Por sua vez, compulsada essa última norma [o art.º 14.º do Regulamento (CEE) n.º 3887/92] não foi localizada qualquer disposição a respeito do prazo para se proceder à revogação do acto de atribuição de ajudas comunitárias, o que equivale a dizer, do acto que determina a respectiva devolução.



Assim sendo, ter-se-á que recorrer ao prazo geral de quatro anos previsto no Regulamento n.º 2988/95, do Conselho, de 18.12. Contado esse prazo desde a data de atribuição da ajuda (a última das tranches foi paga em 16/07/2004) até 4.09.2009, data em que a sociedade reclamante foi notificada da irregularidade detectada em sede de controlo administrativo, ter-se-á que concluir que a exigência de restituição da ajuda por inelegibilidade da despesa configura, materialmente, uma revogação extemporânea de um acto constitutivo de direitos.
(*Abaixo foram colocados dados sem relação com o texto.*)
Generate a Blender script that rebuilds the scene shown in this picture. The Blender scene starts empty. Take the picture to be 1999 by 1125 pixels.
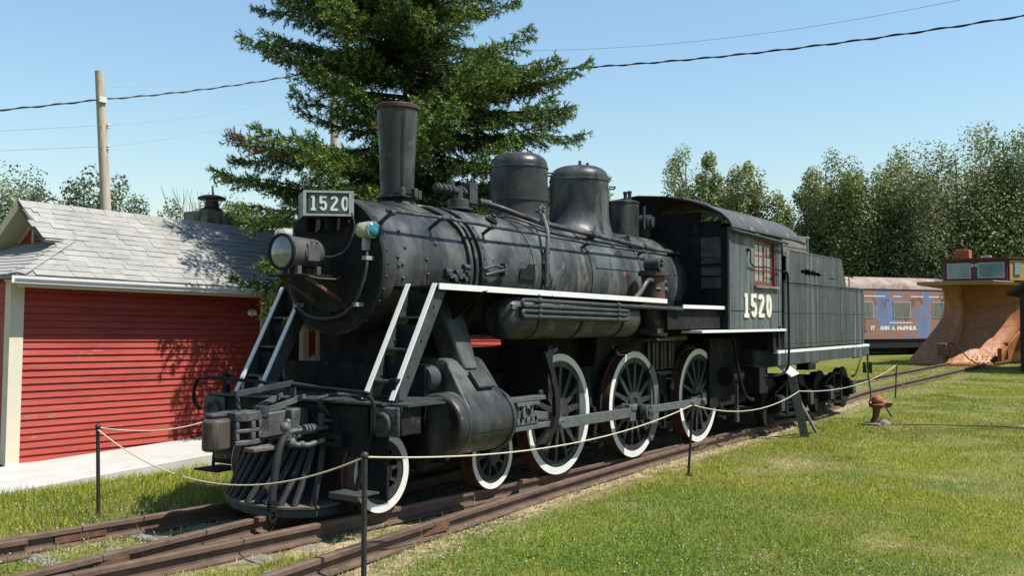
import bpy, math, random
import numpy as np
from mathutils import Vector, Matrix
random.seed(7); RNG = np.random.default_rng(11)
SC = bpy.context.scene
COL = SC.collection
R = math.radians

# ---------------------------------------------------------------- camera
CAM = Vector((-10.249, -7.14, 2.031)); YAW, PITCH, FPX, PW, PH = R(34.295), R(1.979), 1890.978, 1999, 1125
cd = bpy.data.cameras.new('camera'); cam = bpy.data.objects.new('camera', cd); COL.objects.link(cam)
cam.location = CAM; cam.rotation_euler = (math.pi/2 + PITCH, 0, YAW - math.pi/2)
cd.sensor_width = 36; cd.lens = FPX/PW*36; cd.clip_start = .1; cd.clip_end = 3000
SC.camera = cam
_F = Vector((math.cos(YAW)*math.cos(PITCH), math.sin(YAW)*math.cos(PITCH), math.sin(PITCH)))
_R = Vector((math.sin(YAW), -math.cos(YAW), 0)); _U = _R.cross(_F)
def at(u, v, **k):
    """the point of the plane x=, y= or z= that a measured position of the photograph falls on"""
    d = _F + _R*((u-PW/2)/FPX) - _U*((v-PH/2)/FPX)
    a, val = list(k.items())[0]; i = 'xyz'.index(a)
    return CAM + d*((val-CAM[i])/d[i])

# ---------------------------------------------------------------- sky and sun
SUN_EL, SUN_DIR = R(59), Vector((.27, -.963, 0)).normalized()
w = bpy.data.worlds.new('World'); SC.world = w; w.use_nodes = True
nt = w.node_tree; bg = nt.nodes['Background']
sky = nt.nodes.new('ShaderNodeTexSky'); sky.sky_type = 'NISHITA'; sky.sun_disc = False
sky.sun_elevation = SUN_EL; sky.sun_rotation = math.atan2(SUN_DIR.x, SUN_DIR.y)
sky.altitude = 300; sky.air_density = 1.85; sky.dust_density = .1; sky.ozone_density = 7.0
nt.links.new(sky.outputs[0], bg.inputs[0]); bg.inputs[1].default_value = .093
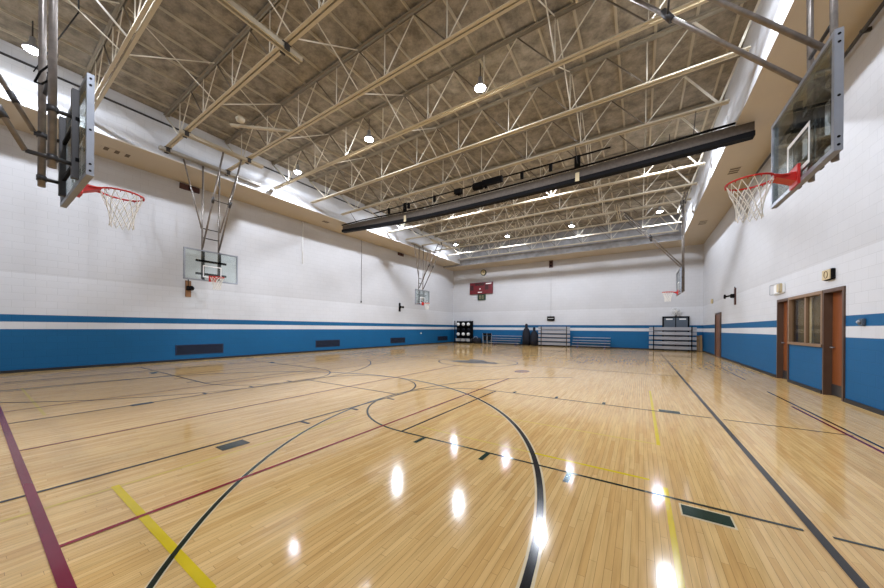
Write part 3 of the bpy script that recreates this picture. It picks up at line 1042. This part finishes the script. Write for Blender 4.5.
# ------------------------------------------------------------------ far wall fittings
t = thing('scoreboard', 'dark red electronic scoreboard high on the far wall', 'scoreboard', (-11.8, YF - .006, 4.36))
B(-1.1, 1.1, -.14, 0, 0, 1.02, bevel=.01).build('cabinet', 'red', t)
m = MB().box(-1.04, -.72, -.15, -.14, .35, .78).box(.4, .72, -.15, -.14, .35, .78).box(-.55, .3, -.15, -.14, .74, .96)
m.build('display_panels', 'dred', t)
m = MB().box(.48, .98, -.155, -.14, .82, .93).box(-.28, .12, -.155, -.14, .12, .2)
m.build('caption_strip', 'white', t)
MB().box(-.14, -.02, -.155, -.14, .4, .5).build('lit_dot', 'white', t)
t = thing('shot_clock', 'small square dark timer mounted under the red scoreboard', 'timer', (-11.75, YF, 3.83))
B(-.37, .37, -.12, 0, 0, .52, bevel=.01).build('case', 'green', t)
m = MB()
for x in (-.2, .05):
    for z in (.1, .25, .38): m.box(x, x + .14, -.128, -.12, z, z + .025)
    m.box(x, x + .025, -.128, -.12, .1, .4).box(x + .115, x + .14, -.128, -.12, .1, .4)
m.build('digits', 'tan', t)
t = thing('wall_clock', 'round clock on the far wall above the red scoreboard', 'clock', (-11.6, YF, 6.24))
MB().lathe([(.27, 0), (.27, -.08), (.24, -.09)], 28, axis='y').build('case', 'green', t)
MB().lathe([(.2, -.09), (.2, -.1)], 28, axis='y').build('face', 'tan', t)
MB().box(-.015, .015, -.112, -.1, -.02, .15).box(-.02, .1, -.112, -.1, -.015, .015).build('hands', 'black', t)
t = thing('speaker_box', 'reddish-brown speaker box high on the far wall above a thin cable', 'speaker', (-5.84, YF, 6.1))
B(-.14, .14, -.14, 0, 0, .54, bevel=.01).build('case', 'brownbox', t)
for z in (.14, .38): MB().lathe([(.08, -.14), (.06, -.15)], 14, c=(0, 0, z), axis='y').build('cone', 'black', t)
tag(MB().tube((-5.84, YF - .02, 2.31), (-5.84, YF - .02, 6.1), .01, 6).build('wall_cable', 'cable'), 'thin cable running down the far wall from the brown box', 'cable')
t = thing('control_box', 'small black box on the far wall just above the blue stripe', 'box', (-5.83, YF, 1.97))
B(-.27, .27, -.12, 0, 0, .34, bevel=.01).build('case', 'black', t)
B(-.22, .22, -.128, -.12, .14, .2).build('label_strip', 'cable', t)
# fan
t = thing('wall_fan', 'round caged fan above the grey double door on the far wall', 'fan', (1.93, YF - .1, 2.5))
m = MB()
for r in (.08, .14, .2, .26): m.torus((0, -.14 + .1 * (r / .26) ** 2, 0), r, .006, 24, 4, axis='y')
for k in range(14):
    a = 2 * PI * k / 14
    m.path([(0, -.14, 0), (.15 * math.cos(a), -.12, .15 * math.sin(a)), (.26 * math.cos(a), -.04, .26 * math.sin(a)), (.12 * math.cos(a), .05, .12 * math.sin(a))], .005, 4)
m.build('cage', 'white', t)
m = MB()
for k in range(4):
    a = PI / 2 * k + .3
    m.quad([(.02 * math.cos(a), -.06, .02 * math.sin(a)), (.2 * math.cos(a - .35), -.04, .2 * math.sin(a - .35)), (.22 * math.cos(a + .3), -.08, .22 * math.sin(a + .3))])
m.build('blades', 'cable', t)
MB().lathe([(.04, -.05), (.08, 0), (.07, .1)], 14, axis='y').build('motor', 'tan', t)
B(-.04, .04, -.02, .06, -.3, -.08).build('stand', 'black', t)

# ball rack in the far left corner
YB = 24.35
t = thing('ball_rack', 'tall black storage rack in the far left corner', 'rack', (-13.37, YB, 0))
for x in (-.8, .8):
    for y in (-.22, .22): B(x - .03, x + .03, y - .03, y + .03, 0, 2.0).build('post', 'black', t)
for z in (.12, .62, 1.05, 1.5): B(-.77, .77, -.22, .22, z, z + .04).build('shelf', 'black', t)
B(-.77, .77, .2, .22, .16, 1.98).build('back_panel', 'black', t)
b0 = None
for z, rn in ((.66, 'lower white row'), (1.54, 'upper white row')):
    for x, cn in ((-13.9, 'left'), (-13.37, 'middle'), (-12.86, 'right')):
        if b0 is None:
            b0 = MB().lathe([(.01, -.15)] + [(.15 * math.sin(PI * k / 10), -.15 * math.cos(PI * k / 10)) for k in range(1, 10)] + [(.01, .15)], 18).build('ball', 'white')
            b = b0
        else:
            b = b0.copy()
            COL.objects.link(b)
        b.location = (x, YB - .08, z + .15)
        tag(b, 'white ball on the black corner rack, %s, %s one' % (rn, cn), 'ball', 'balls on the corner rack')
for i, x in enumerate((-13.9, -13.37, -12.86)):
    o = MB().box(-.2, .2, -.16, .16, 0, .22, bevel=.02).box(-.22, .22, -.18, .18, .2, .24).build('storage_bin', 'cable', None, (x, YB - .02, .16))
    tag(o, 'grey storage bin on the bottom shelf of the corner rack, %s one' % ('left', 'middle', 'right')[i], 'bin', 'bins on the corner rack')
for i, x in enumerate((-13.9, -13.37, -12.86)):
    o = MB().lathe([(.01, -.13)] + [(.13 * math.sin(PI * k / 8), -.13 * math.cos(PI * k / 8)) for k in range(1, 8)] + [(.01, .13)], 14).build('ball', 'navy', None, (x, YB - .02, 1.09 + .13))
    tag(o, 'dark ball between the white rows of the corner rack, %s one' % ('left', 'middle', 'right')[i], 'ball', 'balls on the corner rack')

# bag and leaning chairs beside rack
t = thing('duffel_bag', 'dark blue bag on the floor beside the corner rack', 'bag', (-12.05, 24.3, 0))
MB().lathe([(.05, -.4), (.24, -.36), (.27, 0), (.24, .36), (.05, .4)], 16, c=(0, 0, .27), axis='x').build('bag_body', 'navy', t)
MB().path([(-.2, -.2, .45), (-.1, -.2, .62), (.1, -.2, .62), (.2, -.2, .45)], .015).build('handle', 'cable', t)
def chair(label, loc, rz):
    t = thing('folding_chair', label, 'chair', loc, rz, 'folded chairs by the low bench')
    for s_ in (-1, 1):
        MB().path([(s_ * .2, 0, .012), (s_ * .2, .18, .92)], .014, 8).build('leg', 'cable', t)
        MB().path([(s_ * .17, -.08, .012), (s_ * .17, .12, .62)], .014, 8).build('leg', 'cable', t)
    MB().bar((0, -.02, .3), (0, .1, .68), .32, .03).build('seat', 'black', t)
    MB().bar((0, .12, .72), (0, .18, .92), .38, .02).build('backrest', 'black', t)
    MB().tube((-.2, .03, .15), (.2, .03, .15), .01).build('stretcher', 'cable', t)
    return t
chair('dark folded chair leaning by the far wall, next to the bag', (-11.25, 24.35, 0), .5)
chair('dark folded chair leaning by the far wall, next to the low bench', (-10.85, 24.3, 0), .4)

# low bleacher benches (row of stepped planks)
def low_bleacher(label, x0, x1, y):
    t = thing('low_bleacher', label, 'bleacher', ((x0 + x1) / 2, y, 0), 0, 'low bleacher benches')
    h = (x1 - x0) / 2
    for yy, z in ((.18, .70), (.02, .50), (-.18, .33), (-.34, .13)):
        B(-h, h, yy - .09, yy + .09, z, z + .04, bevel=.006).build('plank', 'bench', t)
    for x in (-h * .72, h * .72):
        m = MB().bar((x, -.4, .03), (x, .25, .03), .05, .05).bar((x, -.36, .05), (x, .2, .68), .04, .04)
        m.bar((x, .2, .04), (x, .2, .7), .04, .04).bar((x, -.18, .05), (x, -.18, .33), .04, .04)
        m.build('frame', 'bluefr', t)
    return t
low_bleacher('low aluminium bleacher bench against the far wall left of the dark covered shapes', -10.6, -8.05, 24.2)
low_bleacher('low aluminium bleacher bench against the far wall between the two tipped-up bleachers', -4.15, -1.72, 24.2)
# dark covered shapes
def covered(label, loc, h, r):
    t = thing('covered_equipment', label, 'covered equipment', loc, 0, 'navy-covered equipment')
    MB().lathe([(r, 0), (r * 1.05, h * .3), (r * .95, h * .6), (r * .62, h * .76), (r * .3, h * .82), (r * .36, h * .92), (r * .26, h * .99), (.02, h)], 20).build('cloth_cover', 'navy', t)
    MB().torus((0, 0, h * .82), r * .31, .02, 18, 6).build('tie_cord', 'black', t)
covered('taller navy-covered equipment bundle standing by the far wall', (-7.63, 24.28, 0), 1.74, .3)
covered('shorter navy-covered equipment bundle left of the tipped-up bleacher', (-7.0, 24.25, 0), 1.45, .3)
# tipped-up bleachers
def tipped(label, x0, x1, y, frame):
    t = thing('tipped_bleacher', label, 'bleacher', ((x0 + x1) / 2, y, 0), 0, 'tipped-up bleachers')
    h = (x1 - x0) / 2
    for k in range(5):
        z = .1 + k * .3
        B(-h, h, -.03 - .03 * (k % 2), .02 - .03 * (k % 2), z, z + .2, bevel=.006).build('plank', 'bench', t)
    for x in (-h * .8, h * .8):
        m = MB().bar((x, -.1, 0.02), (x, -.1, 1.55), .05, .05).bar((x, -.1, .04), (x, .25, .04), .05, .04).bar((x, -.08, 1.3), (x, .22, .05), .03, .03)
        m.tube((x - .02, -.12, .05), (x + .02, -.12, .05), .05, 12)
        m.build('frame', frame, t)
    for z in ((.36, .66, .96, 1.26)):
        B(-h * .8, h * .8, -.085, -.065, z, z + .035).build('rail', frame, t)
    return t
tipped('tipped-up aluminium bleacher against the far wall beside the navy-covered bundles', -6.68, -4.36, 24.3, 'dsteel')
tipped('tipped-up bleacher with black frame in front of the grey double door', .5, 2.92, 24.25, 'black')
# leaning boards
for i, (x, lb) in enumerate(((3.0, 'left of the pair'), (3.14, 'right of the pair, nearer the corner'))):
    m = MB().bar((0, -.14, 0.02), (0, .08, .98 + .03 * i), .13, .03)
    o = m.build('leaning_board', 'cardboard', None, (x, 24.5 - .04 * i, 0))
    tag(o, 'brown board leaning in the far right corner, %s' % lb, 'board', 'boards leaning in the corner')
Na verdade, muito embora se admita que essa acção de controlo se possa ter iniciado em momento anterior à data em que os respectivos resultados foram comunicados à reclamante, nos termos do terceiro parágrafo do n.º 1 do art.º 3.º daquele último Regulamento, a prescrição do procedimento só é interrompida por acto destinado a instruir ou instaurar procedimento por irregularidade, desde que do mesmo seja dado conhecimento à pessoa visada, o que, face aos dados carreados para os autos só terá acontecido em 4.09.2009 .



D) Conclusões



– A concessão da ajuda decorreu do cometimento de um erro de apreciação imputável ao IFAP em sede de análise da candidatura e que foi sendo sucessivamente reiterado aquando da assinatura do contrato de atribuição de ajuda e do respectivo pagamento;


– Não houve qualquer intuito defraudatório por parte dos representantes da sociedade reclamante, que, de boa fé, submeteram, sem quaisquer subterfúgios, o seu projecto ao IFAP e que confiaram nos termos em que foram notificados da sua aprovação;


– Não houve locupletamento injusto da sociedade reclamante, porque a ajuda que lhe foi concedida foi efectivamente aplicada no projecto de investimento;


– O acto de concessão da ajuda é um acto constitutivo de direitos;


– Os actos constitutivos de direitos inválidos, decorrentes da concessão de ajudas com financiamento comunitário, só são revogáveis, nos termos das regras gerais do Regulamento n.º 2988/95, no prazo máximo de quatro anos;


– Ultrapassado esse prazo, sanou-se a invalidade do acto de atribuição da ajuda, mediante a respectiva consolidação na ordem jurídica, impossibilitando a exigência da respectiva devolução.



Resta referir, por fim, que, como se teve oportunidade de chamar a atenção no âmbito de um outro processo [R-282/06 (A2)] , em que também se discutiu a revogação de actos de concessão de ajuda com base no cometimento de um erro na aprovação da candidatura por parte do então-designado IFADAP, estes processos assumem uma gravidade preocupante, uma vez que, em última análise, podem ser geradores de responsabilidade civil do Estado perante os particulares.



Fico então a aguardar que V. Ex.ª comunique a decisão final que o IFAP perfilha quanto a este assunto, certo de que lhe dispensará toda a atenção que merece e na expectativa, também, de que o IFAP saberá corrigir a sua decisão quanto a este projecto de candidatura, em conformidade com as responsabilidades que lhe são assacáveis por o ter aprovado de forma indevida.



Com os meus melhores cumprimentos.



O Provedor-Adjunto de Justiça



 


 


Jorge Noronha e Silveira



 


Em resposta ao ofício supra, o IFAP, I.P. informou que “após reanálise do processo, decidiu (…) no sentido do arquivamento do mesmo”, decisão que consubstancia o acatamento da sugestão formulada, de não ser exigida à sociedade reclamante a restituição da ajuda em causa.